Art Aided by Computer
Morag Forrester

ARTISTS are popularly portrayed as angst-ridden misfits whose means of expression is oil daubed on canvas in a dusty, ramshackle studio.

Fantasy Art of the New Millennium abolishes that impression. Author Dick Jude has compiled examples of some of the best artists of the genre. Inspired by life and imagination, these visionaries use not just oil paint and brush but, in keeping with our time, they also use today's tool -- the computer.

The style of fantasy art is a mix of myth and legend, science fiction and photographic realism. Using straightforward and interesting text and illustrations of the artists' works, Jude offers a compendium of colour and inspiration.

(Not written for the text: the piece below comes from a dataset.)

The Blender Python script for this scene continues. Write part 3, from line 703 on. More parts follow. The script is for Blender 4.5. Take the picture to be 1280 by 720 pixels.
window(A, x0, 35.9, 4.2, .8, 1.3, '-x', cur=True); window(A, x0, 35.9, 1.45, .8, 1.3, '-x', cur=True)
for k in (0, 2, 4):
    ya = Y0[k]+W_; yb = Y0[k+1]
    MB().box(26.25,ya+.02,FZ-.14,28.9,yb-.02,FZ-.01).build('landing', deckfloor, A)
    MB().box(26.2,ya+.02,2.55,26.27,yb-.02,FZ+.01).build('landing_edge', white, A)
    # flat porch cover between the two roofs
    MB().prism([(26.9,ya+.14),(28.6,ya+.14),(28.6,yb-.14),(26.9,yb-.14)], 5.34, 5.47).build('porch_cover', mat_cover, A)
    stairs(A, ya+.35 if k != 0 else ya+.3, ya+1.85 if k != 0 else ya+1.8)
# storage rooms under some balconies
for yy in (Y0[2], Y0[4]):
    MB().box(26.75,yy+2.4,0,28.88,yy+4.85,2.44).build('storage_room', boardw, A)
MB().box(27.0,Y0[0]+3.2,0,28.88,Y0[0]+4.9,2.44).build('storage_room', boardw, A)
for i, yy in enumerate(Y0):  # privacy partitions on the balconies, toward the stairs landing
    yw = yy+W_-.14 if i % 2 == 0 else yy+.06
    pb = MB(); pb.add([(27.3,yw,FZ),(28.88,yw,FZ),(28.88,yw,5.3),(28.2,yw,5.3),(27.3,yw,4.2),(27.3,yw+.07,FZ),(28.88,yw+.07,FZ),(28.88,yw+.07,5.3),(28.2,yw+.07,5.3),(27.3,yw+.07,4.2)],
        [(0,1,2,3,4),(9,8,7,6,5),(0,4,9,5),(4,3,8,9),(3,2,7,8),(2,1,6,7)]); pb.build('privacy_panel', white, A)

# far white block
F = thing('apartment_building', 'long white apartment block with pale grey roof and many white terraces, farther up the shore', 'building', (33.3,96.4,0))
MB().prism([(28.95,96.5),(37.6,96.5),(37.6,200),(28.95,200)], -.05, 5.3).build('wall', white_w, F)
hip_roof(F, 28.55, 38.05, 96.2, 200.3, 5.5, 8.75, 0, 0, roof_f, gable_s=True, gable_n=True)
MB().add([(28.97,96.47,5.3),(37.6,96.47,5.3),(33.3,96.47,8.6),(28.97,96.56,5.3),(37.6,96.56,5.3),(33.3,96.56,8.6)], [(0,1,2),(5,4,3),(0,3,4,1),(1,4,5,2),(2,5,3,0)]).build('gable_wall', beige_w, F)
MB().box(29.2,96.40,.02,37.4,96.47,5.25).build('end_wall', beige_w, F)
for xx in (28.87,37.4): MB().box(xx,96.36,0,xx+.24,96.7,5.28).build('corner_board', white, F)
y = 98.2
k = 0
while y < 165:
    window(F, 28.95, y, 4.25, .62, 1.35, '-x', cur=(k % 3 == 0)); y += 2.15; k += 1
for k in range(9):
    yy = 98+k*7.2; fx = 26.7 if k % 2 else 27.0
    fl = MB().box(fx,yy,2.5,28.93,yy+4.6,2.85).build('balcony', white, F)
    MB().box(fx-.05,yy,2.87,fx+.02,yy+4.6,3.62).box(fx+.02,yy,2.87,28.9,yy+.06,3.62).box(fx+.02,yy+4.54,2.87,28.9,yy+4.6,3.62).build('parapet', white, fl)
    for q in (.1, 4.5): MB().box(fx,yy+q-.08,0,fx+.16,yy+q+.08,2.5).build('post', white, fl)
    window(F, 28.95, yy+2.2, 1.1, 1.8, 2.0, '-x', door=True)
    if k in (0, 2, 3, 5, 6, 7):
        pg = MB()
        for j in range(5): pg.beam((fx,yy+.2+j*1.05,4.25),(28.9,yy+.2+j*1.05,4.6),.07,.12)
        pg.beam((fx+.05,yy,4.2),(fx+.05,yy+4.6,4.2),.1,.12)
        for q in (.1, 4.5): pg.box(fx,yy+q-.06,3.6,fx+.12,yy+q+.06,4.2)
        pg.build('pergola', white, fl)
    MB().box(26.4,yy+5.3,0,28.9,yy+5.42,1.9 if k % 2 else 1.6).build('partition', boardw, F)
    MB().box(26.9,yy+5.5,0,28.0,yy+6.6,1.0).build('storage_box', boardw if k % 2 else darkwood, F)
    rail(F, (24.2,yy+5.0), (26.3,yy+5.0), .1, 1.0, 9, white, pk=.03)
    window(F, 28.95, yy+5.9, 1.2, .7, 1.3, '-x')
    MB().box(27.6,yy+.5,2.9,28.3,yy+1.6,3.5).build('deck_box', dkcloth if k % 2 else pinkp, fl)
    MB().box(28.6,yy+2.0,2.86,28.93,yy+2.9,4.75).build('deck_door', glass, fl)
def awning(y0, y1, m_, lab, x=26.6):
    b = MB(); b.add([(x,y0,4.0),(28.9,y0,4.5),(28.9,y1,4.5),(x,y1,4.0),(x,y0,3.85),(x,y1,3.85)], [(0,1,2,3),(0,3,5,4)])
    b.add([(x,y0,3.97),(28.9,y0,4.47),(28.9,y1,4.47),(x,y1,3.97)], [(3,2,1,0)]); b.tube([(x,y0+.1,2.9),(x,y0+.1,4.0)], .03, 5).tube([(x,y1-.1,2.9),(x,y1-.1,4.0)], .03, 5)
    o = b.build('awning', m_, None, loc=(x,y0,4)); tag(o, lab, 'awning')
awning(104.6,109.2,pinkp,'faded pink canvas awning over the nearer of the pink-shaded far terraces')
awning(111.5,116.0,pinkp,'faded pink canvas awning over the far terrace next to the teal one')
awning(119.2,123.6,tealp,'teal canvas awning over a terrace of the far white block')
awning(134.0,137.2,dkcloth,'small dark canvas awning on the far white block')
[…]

The 10 artists included in the book have all worked in commercial art, book illustration and film. Two of them, Alan Lee and John Howe, were commissioned by New Zealand film director Peter Jackson to craft backdrops for the Lord of the Rings trilogy by J R R Tolkein. Certainly in John Howe's 1998 Mythago Wood there appear to be the dark influences of New Zealand's natural world.

From these Gothic mist-laden illustrations, Jude takes readers to the very different flame and ice-coloured works of Jim Burns.

Then it is on to Rick Berry's photographed life models which are transformed into God-like creations. Steve Stone, whose work Gold graces the book' s cover, is a firm exponent of using the computer in art. Although formally trained at art school, he now runs his own computer graphics company.

His comment that his art "exists somewhere between painting, cinema and computer artwork" encapsulates this book. It is an inspirational work that serves to ignite the imagination and vision of its readers.